Sin embargo, existe un latente riesgo adicional, cuando el Estado deja de servir a sus ciudadanos y comienza a servir sus propios intereses. En este contexto, se configura lo que podría denominarse el “bienestar del Estado”, una dinámica en la que las estructuras del Estado dejan de ser un medio para garantizar el bienestar social y pasan a priorizar su propia expansión y perpetuación. Su autopreservación, tornándose un “Estado extractivo”, al decir de Olson. En este escenario, las burocracias se fortalecen no en función de su eficiencia o utilidad pública, sino en función de su propia supervivencia, generando redes de dependencia que benefician más a la estructura estatal que a la sociedad a la que deberían servir.
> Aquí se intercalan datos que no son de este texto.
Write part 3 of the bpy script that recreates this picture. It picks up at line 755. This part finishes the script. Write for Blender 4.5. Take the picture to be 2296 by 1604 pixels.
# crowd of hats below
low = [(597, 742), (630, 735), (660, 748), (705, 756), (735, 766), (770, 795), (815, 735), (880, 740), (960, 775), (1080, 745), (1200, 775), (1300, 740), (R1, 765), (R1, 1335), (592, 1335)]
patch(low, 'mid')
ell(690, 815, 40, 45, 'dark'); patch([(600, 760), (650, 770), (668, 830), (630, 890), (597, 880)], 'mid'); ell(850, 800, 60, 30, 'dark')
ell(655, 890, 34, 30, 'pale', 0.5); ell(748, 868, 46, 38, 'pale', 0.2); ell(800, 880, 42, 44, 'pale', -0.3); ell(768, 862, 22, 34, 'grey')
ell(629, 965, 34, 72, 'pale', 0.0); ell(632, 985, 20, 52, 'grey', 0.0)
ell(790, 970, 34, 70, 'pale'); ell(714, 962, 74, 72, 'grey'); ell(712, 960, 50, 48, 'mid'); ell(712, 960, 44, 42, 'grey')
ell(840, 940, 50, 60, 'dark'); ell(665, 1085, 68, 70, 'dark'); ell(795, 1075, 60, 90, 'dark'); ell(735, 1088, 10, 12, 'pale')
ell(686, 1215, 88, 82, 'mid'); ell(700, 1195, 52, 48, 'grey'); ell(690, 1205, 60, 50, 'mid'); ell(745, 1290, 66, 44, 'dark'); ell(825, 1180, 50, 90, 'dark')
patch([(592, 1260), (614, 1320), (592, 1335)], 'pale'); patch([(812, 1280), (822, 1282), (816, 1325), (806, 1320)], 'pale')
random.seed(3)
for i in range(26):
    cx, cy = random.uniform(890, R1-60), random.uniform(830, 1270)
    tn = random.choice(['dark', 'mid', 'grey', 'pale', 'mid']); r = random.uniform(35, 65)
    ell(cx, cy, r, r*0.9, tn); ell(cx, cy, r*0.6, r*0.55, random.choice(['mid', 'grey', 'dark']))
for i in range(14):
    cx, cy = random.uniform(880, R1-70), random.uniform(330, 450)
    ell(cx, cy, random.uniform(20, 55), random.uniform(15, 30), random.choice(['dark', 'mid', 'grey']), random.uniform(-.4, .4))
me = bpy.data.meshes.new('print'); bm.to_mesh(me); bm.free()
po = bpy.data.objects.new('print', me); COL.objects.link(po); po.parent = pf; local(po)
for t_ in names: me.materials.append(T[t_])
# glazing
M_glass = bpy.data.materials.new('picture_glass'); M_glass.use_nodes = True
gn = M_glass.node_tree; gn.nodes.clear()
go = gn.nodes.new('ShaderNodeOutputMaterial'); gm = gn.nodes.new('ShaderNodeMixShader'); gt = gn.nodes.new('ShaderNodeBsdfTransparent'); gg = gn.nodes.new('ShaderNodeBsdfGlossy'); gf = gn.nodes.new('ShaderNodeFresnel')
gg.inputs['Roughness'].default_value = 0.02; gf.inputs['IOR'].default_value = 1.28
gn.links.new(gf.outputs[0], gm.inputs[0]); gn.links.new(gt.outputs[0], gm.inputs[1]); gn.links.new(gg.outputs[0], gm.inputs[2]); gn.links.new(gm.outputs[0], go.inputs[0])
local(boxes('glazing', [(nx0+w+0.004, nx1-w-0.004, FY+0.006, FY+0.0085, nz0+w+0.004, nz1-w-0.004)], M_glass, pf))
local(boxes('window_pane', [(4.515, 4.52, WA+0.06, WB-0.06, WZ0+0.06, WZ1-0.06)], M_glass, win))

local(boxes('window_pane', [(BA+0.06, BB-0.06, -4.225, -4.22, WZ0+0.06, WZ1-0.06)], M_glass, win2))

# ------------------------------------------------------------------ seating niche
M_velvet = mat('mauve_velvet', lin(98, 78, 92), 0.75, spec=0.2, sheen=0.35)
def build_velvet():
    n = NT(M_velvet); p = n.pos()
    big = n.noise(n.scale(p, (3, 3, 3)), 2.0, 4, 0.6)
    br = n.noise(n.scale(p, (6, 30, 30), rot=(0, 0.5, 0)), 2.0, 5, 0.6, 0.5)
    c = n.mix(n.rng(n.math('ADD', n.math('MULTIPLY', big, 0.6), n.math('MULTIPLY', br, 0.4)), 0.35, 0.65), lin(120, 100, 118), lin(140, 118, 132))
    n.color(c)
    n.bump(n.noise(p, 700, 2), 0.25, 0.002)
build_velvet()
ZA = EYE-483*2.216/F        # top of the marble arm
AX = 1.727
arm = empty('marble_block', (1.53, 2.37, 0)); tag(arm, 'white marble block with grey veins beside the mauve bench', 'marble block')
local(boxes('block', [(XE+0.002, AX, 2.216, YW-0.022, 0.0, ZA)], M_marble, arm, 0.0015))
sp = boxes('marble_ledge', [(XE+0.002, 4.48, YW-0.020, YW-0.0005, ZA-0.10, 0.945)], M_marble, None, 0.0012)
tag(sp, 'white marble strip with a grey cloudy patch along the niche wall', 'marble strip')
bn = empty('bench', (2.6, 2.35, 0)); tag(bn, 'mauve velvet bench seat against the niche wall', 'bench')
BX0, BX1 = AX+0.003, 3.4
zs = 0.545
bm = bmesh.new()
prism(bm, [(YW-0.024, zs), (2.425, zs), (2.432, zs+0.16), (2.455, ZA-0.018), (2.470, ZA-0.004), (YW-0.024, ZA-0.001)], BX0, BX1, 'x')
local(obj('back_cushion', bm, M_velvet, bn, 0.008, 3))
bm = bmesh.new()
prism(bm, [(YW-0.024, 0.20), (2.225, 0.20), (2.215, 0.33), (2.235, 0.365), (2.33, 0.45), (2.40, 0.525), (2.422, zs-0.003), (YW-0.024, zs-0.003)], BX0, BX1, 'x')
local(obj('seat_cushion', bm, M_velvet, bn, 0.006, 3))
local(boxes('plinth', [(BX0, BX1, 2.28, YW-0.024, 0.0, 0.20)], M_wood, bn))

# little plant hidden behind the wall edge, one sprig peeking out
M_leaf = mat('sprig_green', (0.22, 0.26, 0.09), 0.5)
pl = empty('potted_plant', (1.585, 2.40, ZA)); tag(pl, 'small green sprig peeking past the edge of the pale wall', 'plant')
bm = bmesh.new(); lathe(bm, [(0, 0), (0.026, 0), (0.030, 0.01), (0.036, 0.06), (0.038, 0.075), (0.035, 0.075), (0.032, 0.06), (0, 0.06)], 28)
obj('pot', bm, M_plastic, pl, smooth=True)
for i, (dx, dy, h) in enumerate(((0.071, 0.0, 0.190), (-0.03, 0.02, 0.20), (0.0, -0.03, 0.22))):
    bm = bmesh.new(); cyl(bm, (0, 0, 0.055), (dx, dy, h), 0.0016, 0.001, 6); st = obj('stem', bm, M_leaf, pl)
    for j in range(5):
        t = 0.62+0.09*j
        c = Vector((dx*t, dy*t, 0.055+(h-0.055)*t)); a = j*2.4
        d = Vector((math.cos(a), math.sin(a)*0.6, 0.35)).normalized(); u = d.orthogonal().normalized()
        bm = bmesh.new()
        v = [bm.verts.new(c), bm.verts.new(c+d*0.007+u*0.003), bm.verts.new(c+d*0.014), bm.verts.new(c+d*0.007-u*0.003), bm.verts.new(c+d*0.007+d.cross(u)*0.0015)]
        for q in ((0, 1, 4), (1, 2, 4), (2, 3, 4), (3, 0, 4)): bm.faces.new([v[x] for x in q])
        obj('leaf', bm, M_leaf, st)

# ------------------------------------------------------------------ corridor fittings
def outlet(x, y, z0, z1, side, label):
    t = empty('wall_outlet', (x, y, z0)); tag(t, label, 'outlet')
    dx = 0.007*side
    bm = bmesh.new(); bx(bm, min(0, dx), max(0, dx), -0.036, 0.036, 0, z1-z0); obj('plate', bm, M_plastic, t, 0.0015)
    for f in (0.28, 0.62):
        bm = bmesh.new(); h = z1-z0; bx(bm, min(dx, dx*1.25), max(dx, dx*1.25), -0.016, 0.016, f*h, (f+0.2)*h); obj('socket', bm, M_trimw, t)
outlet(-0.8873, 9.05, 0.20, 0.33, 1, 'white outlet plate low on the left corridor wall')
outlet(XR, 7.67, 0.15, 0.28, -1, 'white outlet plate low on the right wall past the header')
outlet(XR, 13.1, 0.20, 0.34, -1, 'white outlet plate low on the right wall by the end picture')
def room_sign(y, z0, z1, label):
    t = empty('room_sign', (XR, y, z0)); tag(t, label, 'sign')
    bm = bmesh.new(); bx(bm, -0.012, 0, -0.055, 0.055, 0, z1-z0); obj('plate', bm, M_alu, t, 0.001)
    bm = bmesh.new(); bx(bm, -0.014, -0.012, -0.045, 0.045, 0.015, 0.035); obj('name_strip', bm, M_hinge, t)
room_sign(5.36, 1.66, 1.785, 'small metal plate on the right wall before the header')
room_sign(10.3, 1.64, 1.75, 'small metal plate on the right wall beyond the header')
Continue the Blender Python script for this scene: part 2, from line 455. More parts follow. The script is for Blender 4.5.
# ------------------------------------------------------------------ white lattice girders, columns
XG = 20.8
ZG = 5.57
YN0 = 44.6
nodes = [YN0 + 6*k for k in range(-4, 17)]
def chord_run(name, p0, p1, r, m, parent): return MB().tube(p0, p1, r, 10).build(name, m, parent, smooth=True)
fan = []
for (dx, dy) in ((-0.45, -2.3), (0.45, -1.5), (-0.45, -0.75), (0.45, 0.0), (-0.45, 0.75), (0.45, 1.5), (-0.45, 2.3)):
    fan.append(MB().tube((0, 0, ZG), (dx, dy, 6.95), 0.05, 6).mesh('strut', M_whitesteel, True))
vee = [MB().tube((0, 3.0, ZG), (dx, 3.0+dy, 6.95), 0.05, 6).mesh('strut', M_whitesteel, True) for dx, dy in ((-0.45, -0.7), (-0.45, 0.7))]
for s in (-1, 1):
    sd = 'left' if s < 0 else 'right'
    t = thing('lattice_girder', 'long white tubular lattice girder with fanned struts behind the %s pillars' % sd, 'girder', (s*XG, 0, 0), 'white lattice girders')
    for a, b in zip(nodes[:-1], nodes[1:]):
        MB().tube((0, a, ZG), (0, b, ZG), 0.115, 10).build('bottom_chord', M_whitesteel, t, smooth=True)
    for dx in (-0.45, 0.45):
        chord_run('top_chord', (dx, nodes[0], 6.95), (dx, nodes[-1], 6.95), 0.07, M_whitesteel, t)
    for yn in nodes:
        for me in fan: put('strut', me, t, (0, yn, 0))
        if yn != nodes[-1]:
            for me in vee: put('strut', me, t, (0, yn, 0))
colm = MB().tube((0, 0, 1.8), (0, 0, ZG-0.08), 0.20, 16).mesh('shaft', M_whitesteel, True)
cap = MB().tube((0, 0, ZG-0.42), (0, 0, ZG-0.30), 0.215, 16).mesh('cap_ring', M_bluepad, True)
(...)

Cuando el bienestar del Estado prevalece sobre el bienestar ciudadano, se produce un crecimiento descontrolado del aparato estatal, con un aumento de regulaciones, trámites y estructuras (impuestos) para pagar esa expansión, que dificultan la actividad económica y la iniciativa individual. Lejos de estimular la autonomía, un Estado con intereses propios tiende a generar mecanismos de control que restringen la innovación y limitan la movilidad social.

Algunos piensan que agrandar el Estado agranda las respuestas y eso, probadamente a lo largo de los tiempos y los lugares, no resulta cierto.

El desafío pasa por regenerar el Estado orientándolo a sus roles fundamentales de acuerdo a una ética humanista, respetando al individuo. Y no se debería caer en las peligrosas tentaciones de la desfiguración y la expansión del Estado, lo que incluso podría llevarlo a su regresiva versión atávica: que vuelva a ser el tan temido Leviatán.